Wheat Prices Keep Rising as Cold Weather Fuels Supply Concerns

By: Deyana Ivanova
Deyana Ivanova
Deyana has a media background as a Journalism graduate. With a general interest in the financial markets and global… read more.
on Apr 4, 2013

**US Wheat Hits One-Week High**

US wheat prices rose to a one-week high on Thursday, April 4, extending gains from the previous day when the market posted its biggest rally in six months with colder-than-usual weather in the Northern hemisphere triggering concern over global supply, newswires reported.
In the last three trading sessions wheat has been on the rise, boosted by concerns of more damage to the winter crop while cold soil temperatures threaten to delay spring planting.

A leading scientist at the French National Institute for Agricultural Research said that a recent wave of cold weather across France, Europe’s largest wheat producer, could reduce grain crop yields by five to six percent if it lasts beyond mid-April.
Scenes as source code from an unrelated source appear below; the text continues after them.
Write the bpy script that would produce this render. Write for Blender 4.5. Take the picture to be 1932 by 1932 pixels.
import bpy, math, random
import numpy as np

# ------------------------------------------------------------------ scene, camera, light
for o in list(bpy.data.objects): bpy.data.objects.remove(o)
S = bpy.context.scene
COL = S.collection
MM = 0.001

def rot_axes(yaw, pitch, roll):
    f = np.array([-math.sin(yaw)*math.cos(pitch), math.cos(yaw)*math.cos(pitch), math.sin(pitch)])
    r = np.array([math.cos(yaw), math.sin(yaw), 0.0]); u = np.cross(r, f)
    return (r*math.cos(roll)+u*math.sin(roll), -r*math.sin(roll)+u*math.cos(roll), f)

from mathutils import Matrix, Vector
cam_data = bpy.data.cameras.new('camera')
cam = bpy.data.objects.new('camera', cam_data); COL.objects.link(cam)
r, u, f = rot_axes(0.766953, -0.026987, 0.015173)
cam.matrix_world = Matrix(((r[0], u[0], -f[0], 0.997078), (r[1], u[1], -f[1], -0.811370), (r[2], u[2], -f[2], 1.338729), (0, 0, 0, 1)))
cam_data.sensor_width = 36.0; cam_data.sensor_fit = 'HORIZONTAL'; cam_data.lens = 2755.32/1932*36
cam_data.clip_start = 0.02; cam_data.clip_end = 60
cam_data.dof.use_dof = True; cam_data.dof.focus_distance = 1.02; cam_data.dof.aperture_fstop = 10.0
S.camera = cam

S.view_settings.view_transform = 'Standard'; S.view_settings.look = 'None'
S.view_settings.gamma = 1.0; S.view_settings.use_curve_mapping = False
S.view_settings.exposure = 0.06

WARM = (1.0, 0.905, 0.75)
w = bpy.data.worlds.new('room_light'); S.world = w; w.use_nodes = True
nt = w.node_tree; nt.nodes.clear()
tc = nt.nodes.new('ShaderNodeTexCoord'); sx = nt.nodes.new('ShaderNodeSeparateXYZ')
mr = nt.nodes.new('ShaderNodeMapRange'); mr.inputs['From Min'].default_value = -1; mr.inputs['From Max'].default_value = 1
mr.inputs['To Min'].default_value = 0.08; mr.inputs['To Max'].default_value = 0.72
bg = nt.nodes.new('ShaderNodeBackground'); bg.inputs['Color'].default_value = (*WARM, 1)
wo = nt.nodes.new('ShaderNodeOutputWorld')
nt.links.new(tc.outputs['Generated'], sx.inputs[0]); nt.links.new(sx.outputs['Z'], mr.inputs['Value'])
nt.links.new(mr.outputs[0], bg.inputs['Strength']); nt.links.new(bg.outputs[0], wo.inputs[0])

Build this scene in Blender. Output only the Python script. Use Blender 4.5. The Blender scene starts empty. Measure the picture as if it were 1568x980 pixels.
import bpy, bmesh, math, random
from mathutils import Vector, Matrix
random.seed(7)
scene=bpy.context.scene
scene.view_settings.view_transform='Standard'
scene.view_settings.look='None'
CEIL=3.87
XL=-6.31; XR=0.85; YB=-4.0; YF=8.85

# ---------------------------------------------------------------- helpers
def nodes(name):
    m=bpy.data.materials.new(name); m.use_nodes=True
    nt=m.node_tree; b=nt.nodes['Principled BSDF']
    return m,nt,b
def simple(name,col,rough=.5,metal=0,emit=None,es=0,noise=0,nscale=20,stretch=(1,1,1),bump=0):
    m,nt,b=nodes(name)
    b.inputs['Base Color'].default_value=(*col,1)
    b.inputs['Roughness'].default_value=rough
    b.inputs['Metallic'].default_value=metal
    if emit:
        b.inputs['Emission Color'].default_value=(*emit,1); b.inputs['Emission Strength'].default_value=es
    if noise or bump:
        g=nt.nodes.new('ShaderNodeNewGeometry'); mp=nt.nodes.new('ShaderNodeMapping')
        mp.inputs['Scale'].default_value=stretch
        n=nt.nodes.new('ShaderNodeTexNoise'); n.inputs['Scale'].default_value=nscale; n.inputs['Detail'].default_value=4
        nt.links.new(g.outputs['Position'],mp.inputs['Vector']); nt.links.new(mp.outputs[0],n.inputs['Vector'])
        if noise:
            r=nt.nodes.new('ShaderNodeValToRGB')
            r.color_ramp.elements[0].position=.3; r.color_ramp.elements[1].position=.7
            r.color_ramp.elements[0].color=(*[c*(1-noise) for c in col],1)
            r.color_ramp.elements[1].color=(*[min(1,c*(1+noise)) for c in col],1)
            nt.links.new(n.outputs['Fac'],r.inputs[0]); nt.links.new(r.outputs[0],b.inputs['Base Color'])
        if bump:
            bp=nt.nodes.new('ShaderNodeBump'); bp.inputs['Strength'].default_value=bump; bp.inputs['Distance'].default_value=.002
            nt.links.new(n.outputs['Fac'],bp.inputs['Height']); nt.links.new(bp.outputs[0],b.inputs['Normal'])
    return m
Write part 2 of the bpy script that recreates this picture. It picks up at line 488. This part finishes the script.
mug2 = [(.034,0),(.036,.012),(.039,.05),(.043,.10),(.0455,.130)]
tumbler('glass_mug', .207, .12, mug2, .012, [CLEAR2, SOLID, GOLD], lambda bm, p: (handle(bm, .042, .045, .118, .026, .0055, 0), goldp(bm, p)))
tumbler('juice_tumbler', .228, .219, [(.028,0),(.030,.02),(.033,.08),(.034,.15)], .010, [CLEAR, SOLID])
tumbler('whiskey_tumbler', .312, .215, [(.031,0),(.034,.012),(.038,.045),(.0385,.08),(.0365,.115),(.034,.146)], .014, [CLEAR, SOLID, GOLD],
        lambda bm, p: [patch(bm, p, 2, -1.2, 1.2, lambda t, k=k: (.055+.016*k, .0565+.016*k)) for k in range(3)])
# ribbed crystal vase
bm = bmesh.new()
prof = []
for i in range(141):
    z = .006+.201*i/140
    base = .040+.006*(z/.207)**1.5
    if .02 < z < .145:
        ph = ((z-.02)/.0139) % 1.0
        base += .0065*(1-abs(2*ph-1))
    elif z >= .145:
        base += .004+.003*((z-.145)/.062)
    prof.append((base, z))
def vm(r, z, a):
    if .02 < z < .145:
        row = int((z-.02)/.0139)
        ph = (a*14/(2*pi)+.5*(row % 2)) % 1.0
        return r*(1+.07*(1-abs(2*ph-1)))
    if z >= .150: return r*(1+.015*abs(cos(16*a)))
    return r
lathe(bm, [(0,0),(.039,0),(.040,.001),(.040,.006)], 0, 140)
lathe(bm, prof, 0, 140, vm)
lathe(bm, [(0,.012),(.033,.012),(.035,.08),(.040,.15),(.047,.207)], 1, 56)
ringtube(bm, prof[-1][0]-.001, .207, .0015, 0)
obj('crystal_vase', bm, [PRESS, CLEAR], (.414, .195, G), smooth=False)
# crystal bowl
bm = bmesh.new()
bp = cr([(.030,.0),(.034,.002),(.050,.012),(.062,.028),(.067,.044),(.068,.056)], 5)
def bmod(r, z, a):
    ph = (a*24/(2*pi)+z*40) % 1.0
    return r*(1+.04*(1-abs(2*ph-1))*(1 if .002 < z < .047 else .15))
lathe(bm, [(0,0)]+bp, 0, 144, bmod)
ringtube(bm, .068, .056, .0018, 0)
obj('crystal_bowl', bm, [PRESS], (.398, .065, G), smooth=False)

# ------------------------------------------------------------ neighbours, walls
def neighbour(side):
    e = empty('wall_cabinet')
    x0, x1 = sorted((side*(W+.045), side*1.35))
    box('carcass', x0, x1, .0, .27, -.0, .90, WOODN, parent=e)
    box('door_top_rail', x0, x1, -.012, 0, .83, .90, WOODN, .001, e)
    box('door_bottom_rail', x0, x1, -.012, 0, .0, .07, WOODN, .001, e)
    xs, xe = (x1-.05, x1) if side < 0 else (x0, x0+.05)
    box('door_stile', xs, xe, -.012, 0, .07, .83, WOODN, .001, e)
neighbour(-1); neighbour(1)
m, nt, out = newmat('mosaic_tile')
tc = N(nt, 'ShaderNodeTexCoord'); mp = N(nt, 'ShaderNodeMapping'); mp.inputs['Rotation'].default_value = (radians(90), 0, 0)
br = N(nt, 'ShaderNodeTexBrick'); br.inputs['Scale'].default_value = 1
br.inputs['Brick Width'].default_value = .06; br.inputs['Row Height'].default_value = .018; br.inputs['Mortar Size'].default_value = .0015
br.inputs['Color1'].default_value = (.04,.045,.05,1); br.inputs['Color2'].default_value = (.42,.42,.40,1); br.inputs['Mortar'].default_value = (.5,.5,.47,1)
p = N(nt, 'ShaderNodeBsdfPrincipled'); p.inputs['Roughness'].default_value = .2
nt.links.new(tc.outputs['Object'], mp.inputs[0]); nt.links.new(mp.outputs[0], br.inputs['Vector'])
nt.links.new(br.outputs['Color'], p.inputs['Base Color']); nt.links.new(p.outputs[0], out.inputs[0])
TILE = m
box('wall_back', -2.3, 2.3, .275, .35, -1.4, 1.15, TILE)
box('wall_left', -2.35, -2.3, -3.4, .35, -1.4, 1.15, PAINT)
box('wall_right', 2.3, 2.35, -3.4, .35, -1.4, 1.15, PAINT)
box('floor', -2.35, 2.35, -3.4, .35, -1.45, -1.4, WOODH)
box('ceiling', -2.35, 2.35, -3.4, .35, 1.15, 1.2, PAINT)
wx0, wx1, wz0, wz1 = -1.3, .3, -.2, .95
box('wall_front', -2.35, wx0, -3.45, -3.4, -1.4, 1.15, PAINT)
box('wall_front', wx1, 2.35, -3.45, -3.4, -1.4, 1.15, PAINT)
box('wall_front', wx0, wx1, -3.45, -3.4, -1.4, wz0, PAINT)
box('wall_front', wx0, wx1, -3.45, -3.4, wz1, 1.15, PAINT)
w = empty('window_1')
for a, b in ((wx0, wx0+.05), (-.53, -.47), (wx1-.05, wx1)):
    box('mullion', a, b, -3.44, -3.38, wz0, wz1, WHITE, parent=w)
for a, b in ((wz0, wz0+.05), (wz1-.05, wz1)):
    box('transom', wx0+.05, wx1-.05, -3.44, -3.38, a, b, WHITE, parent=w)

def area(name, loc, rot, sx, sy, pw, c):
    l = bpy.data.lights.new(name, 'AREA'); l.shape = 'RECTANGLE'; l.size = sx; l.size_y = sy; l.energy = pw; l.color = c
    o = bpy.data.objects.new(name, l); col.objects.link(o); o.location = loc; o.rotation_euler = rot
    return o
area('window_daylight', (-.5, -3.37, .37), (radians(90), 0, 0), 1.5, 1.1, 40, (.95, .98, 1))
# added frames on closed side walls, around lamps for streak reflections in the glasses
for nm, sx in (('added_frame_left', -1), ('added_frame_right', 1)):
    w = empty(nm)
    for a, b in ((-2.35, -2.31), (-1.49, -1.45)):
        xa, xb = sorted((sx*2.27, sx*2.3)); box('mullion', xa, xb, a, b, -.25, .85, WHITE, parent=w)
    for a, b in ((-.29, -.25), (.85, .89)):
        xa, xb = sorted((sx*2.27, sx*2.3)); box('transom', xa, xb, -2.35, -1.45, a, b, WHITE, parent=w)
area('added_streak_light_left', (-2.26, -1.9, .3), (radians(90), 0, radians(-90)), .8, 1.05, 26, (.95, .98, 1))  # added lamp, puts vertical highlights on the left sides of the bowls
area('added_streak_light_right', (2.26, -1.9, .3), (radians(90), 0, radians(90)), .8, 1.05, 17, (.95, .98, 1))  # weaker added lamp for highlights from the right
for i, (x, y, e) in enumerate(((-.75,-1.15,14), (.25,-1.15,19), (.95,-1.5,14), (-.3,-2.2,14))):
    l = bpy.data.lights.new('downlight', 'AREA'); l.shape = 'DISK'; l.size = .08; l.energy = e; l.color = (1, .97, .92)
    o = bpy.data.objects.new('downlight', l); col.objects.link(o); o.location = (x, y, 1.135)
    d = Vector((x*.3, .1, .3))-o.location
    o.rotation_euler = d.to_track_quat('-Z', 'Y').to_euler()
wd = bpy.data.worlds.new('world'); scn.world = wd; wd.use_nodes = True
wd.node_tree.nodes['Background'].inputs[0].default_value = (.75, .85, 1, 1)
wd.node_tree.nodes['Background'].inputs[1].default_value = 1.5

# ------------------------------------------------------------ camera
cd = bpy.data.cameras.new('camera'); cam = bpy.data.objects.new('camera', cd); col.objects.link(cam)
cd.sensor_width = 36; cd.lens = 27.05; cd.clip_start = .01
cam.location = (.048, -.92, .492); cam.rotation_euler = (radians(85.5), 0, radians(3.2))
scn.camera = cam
Meanwhile, US winter wheat condition ratings were off to their worst start in early April in 11 years due to insufficient soil moisture in the Plains region, Reuters noted. Bloomberg quoted agricultural meteorologist at DTN Bryce Anderson as saying that soil temperatures in parts of the Plains are well below the level needed to start spring planting. The US government said at the beginning of the week that winter-wheat crop conditions have improved little since November when they were the worst since record-keeping began in 1985.

After reaching a weekly peak of $6.98 a bushel Chicago Board of Trade (CBOT) wheat for May delivery steadied at $6.93 a bushel, as of 06:20 ET on April 4. This compares with the grain’s nine-month low of $6.59 a bushel touched on April 1.
**Corn Edges Up but Remains Under Pressure**
At the time wheat touched its weekly peak, CBOT corn for May delivery stabilised temporarily, rising 0.2 percent to $6.42 a bushel. Corn prices, which slid drastically earlier this week after the US said its stockpiles were larger than previously estimated, (Corn Set for Bear Market as US Stockpiles Exceed Estimates) is now also facing pressure from projections for higher output in South America.

!m[Corn Prices Remain Under Pressure](/uploads/story/1798/thumbs/pic1_inline.png)
In a note to clients, private analytics firm Informa Economics upgraded its forecasts for corn production in Brazil and Argentina. The company estimated Brazil’s 2012/13 corn crop, which is currently being harvested, at 71.95 million tonnes — up from the previously-estimated 71.6 million tonnes. The analytics firm pegged Argentina’s corn harvest at 25.3 million tonnes, above the earlier forecast of 25.0 million tonnes.
These forecasts affected the corn market later during the April 4 trading session. As of 07:23 ET, the CBOT corn price started falling again, losing 0.27 percent to $6.39 a bushel.